Akiva Eldar
Haaretz (Opinion)
May 2, 2011 - 12:00am
http://www.haaretz.com/print-edition/opinion/palestinian-reconciliation-is-good-...


What do they have in common - the hawks of Iz al-Din al-Qassam, the military wing of Hamas; Prime Minister Benjamin Netanyahu; his bodyguard, Defense Minister Ehud Barak; and Nobel Peace Prize laureate President Shimon Peres ? They all threw a fit over the reconciliation agreement between Fatah and Hamas.

The protest from the Palestinian rejectionist front is obvious; the Egyptian document is Hamas' deed of surrender. It obligates the militant organization to accept the authority of the security forces subordinate to Palestinian Authority President Mahmoud Abbas, without giving it any purchase in the political arena.

From Israel's perspective, the agreement appears to be too good for Hamas political head Khaled Meshal to sign.

So why were Israeli politicians who purport to be peace-loving statesmen so quick to go after Abbas? In the worst case, they realize, the agreement puts paid to the government's claim that Abbas "represents only half of the Palestinian people." If the conditions that Abbas set are observed - "one authority, one law, one gun [army]" - this could ruin the main mantra of the Israeli right: "We left Gaza and got Qassam rockets in return."

The right, knowing that internal Palestinian reconciliation could expedite international recognition for a Palestinian state within the 1967 borders, intentionally depicts the unity move as anti-Israel. A Fatah-Hamas accord is likely to cool down the Gaza border, but the right is consciously heightening panic by raising the specter of "Qassams in Judea and Samaria."

In the less-than-worst (or perhaps worse than "worst" ) case, Netanyahu, Barak and Peres did not bother to read the agreement nor wanted to hear Abbas' clear explication. The document specifies that the Palestinian provisional unity government will only be authorized to deal with the unification and operation of the security forces, the restoration of buildings and infrastructure damaged during Operation Cast Lead and preparations for the election scheduled for May 2012.

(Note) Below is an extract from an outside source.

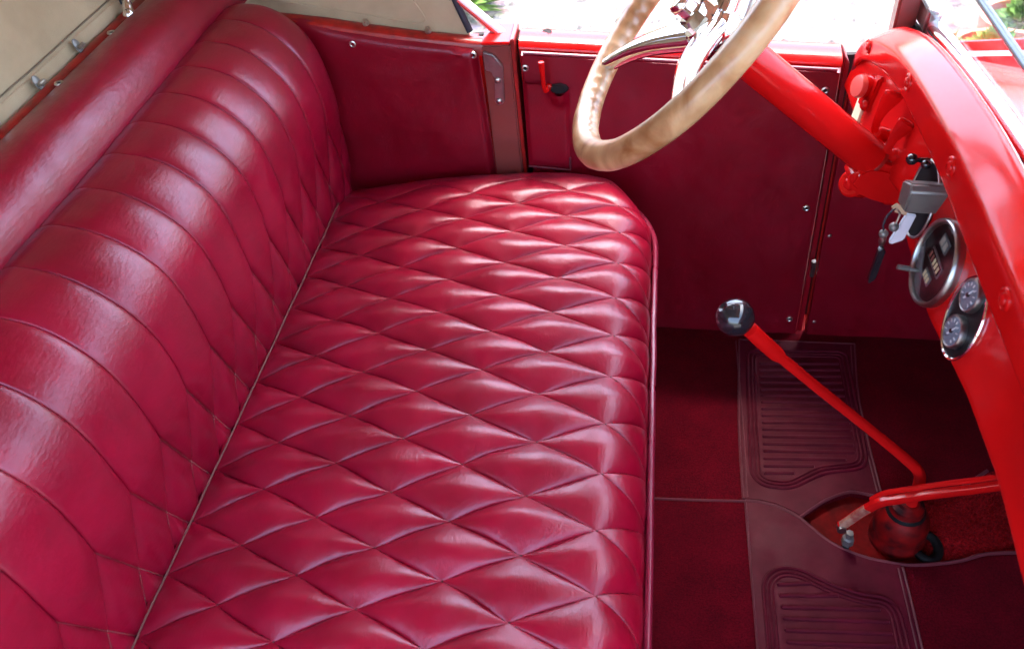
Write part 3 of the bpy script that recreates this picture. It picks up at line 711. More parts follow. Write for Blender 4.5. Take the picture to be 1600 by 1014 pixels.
# fibrous red carpet on the tunnel, seen through the opening
tun = grid(lambda u, v: Vector((0.318 + 0.13 * u, -0.305 + 0.17 * v, -0.3425 + 0.003 * noise.noise(Vector((u * 5, v * 5, 1))))), 20, 20)
tc_ = thing('tunnel_carpet', 'bright red shaggy carpet scrap showing through the opening beside the gear lever', 'carpet', (0.38, -0.23, -0.343))
obj('backing', tun, 'pile', tc_)
V, F = [], []
for i in range(9000):
    x, y = random.uniform(0.318, 0.447), random.uniform(-0.305, -0.14); z = -0.3425
    d = Vector((random.gauss(0, 0.5), random.gauss(0, 0.5), 1)).normalized() * random.uniform(0.004, 0.008); s = Vector((random.uniform(-1, 1), random.uniform(-1, 1), 0)).normalized() * 0.0006
    k = len(V); p = Vector((x, y, z)); V += [p - s, p + s, p + d + s * 0.3 + Vector((0, 0, 0))]; F.append((k, k + 1, k + 2))
mp_ = obj('pile', (V, F), 'pile', tc_, smooth=False); mp_['kind'] = 'stuff'

# ------------------------------------------------------------------ gear lever
gear = thing('gear_lever', 'bent red gear lever with shiny black ball knob rising from the floor', 'gear lever', (0.295, -0.25, -0.34))
KN = Vector((0.0600, -0.25, 0.0540))
rod = smoothpath([(0.0760, -0.25, 0.0365), (0.100, -0.25, 0.0075), (0.16, -0.25, -0.0575), (0.22, -0.25, -0.1205), (0.266, -0.25, -0.170), (0.2855, -0.25, -0.1935), (0.2925, -0.25, -0.2130), (0.2935, -0.25, -0.2450), (0.2930, -0.25, -0.285)], 8)
rr = []
for p in rod:
    d = (p - rod[0]).length; rr.append(0.0086 - 0.0026 * sstep(0.050, 0.056, d) + 0.001 * sstep(0.2, 0.34, d))
obj('rod', tube(rod, rr, 14), 'red', gear)
kd = (KN - rod[0]).normalized()
obj('ball_knob', lathe([(0.0070, -0.0185)] + [(0.0197 * math.sin(a), -0.0197 * math.cos(a)) for a in np.linspace(0.38, PI - 0.28, 22)] + [(0.0055, 0.0188), (0.0030, 0.0176), (0.0, 0.0176)], kd, KN, 32), 'black', gear)
tw = obj('tower', lathe([(0.034, -0.345), (0.0345, -0.333), (0.0315, -0.328), (0.0328, -0.318), (0.0326, -0.306), (0.0300, -0.295), (0.0260, -0.286), (0.0215, -0.280), (0.0205, -0.277), (0.0195, -0.270), (0.0135, -0.267), (0.0120, -0.262), (0.0, -0.262)], (0, 0, 1), (0.2915, -0.247, 0), 30), simple('oily_red', (0.24, 0.003, 0.003), 0.5, 0.0, 0.0, (0.020, 0.002, 0.003), 38.0, 0.1, 120.0, 0.2), gear)
obj('collar', lathe([(0.0235, 0), (0.0240, 0.004), (0.0215, 0.008)], (0, 0, 1), (0.2915, -0.247, -0.287), 28), 'rubber', gear)
obj('rubber_ring', tube([(0.3240 + 0.014 * math.cos(a), -0.2640 + 0.019 * math.sin(a), -0.338) for a in np.linspace(0, 2 * PI, 28)[:-1]], 0.0060, 10, closed=True), 'rubber', gear)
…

Abbas has repeatedly stressed that it was the Palestine Liberation Organization that has signed treaties with Israel since the Oslo Accords, and that the government of technocrats it will appoint will not be able to prevent him from negotiating with the Netanyahu government on the basis of the 1967 borders, territorial exchanges, an agreed solution to the refugee problem and a moratorium on construction in the settlements and in East Jerusalem for a period of three months. Thus, Hamas recognition of the conditions put forth by the Quartet, which include honoring all previous agreements with Israel, is all but meaningless.

If the leaders of the state and their loyal servant in the President's Residence did read the text of the reconciliation agreement, they did not delve into the conditions that made it possible. Middle East expert Matti Steinberg, currently a visiting scholar at Princeton, would be happy to explain to them that the text is the very same one submitted to Hamas months ago - only its context has changed. Steinberg, who has advised several Shin Bet security service chiefs on Palestinian affairs, could refer them to the loud, pointed criticism voiced by Yusuf al-Qaradawi, the Islamic scholar of the Muslim Brotherhood - Hamas' big sister - of the massacre of Sunni Muslims by Syria's Alawite regime.

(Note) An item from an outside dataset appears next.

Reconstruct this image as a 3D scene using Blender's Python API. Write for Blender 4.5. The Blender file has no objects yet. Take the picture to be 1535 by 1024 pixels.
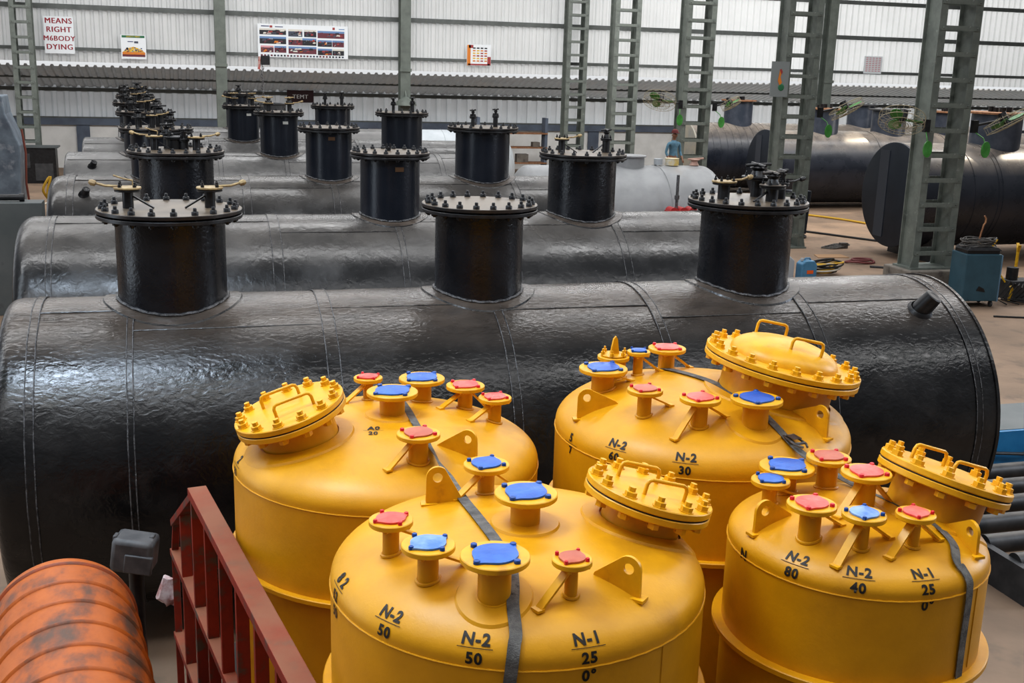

The ground is trembling in Syria. Bashar Assad, the patron of Meshal and his colleagues, has become a clone of Muammar Gadhafi in the eyes of the world. Signing the reconciliation agreement is the price paid by the Hamas refugees from Damascus for the trip to Cairo. The decision to open the gates of Rafah, like the pressure on Hamas to sign the treaty, reflect Egypt's desire to create a context that will enable the Palestinians to resume negotiations with Israel; it will obviate the planned flotilla to Gaza and hurt the tunnel trade that funds Hamas forces in Gaza.

If Israel causes the reconciliation to fail, this would perpetuate the violence along the border with Gaza. Injury to the agreement would rock the delicate relationship being formed with the new regime in Cairo and improve the position of Iran.

The reconciliation agreement and the closing of ranks in the occupied territories are the best news possible for seekers of peace - on both sides of the Green Line. I only hope that Hamas does not get cold feet at the last minute, and that it honors both the spirit and the letter of the agreement.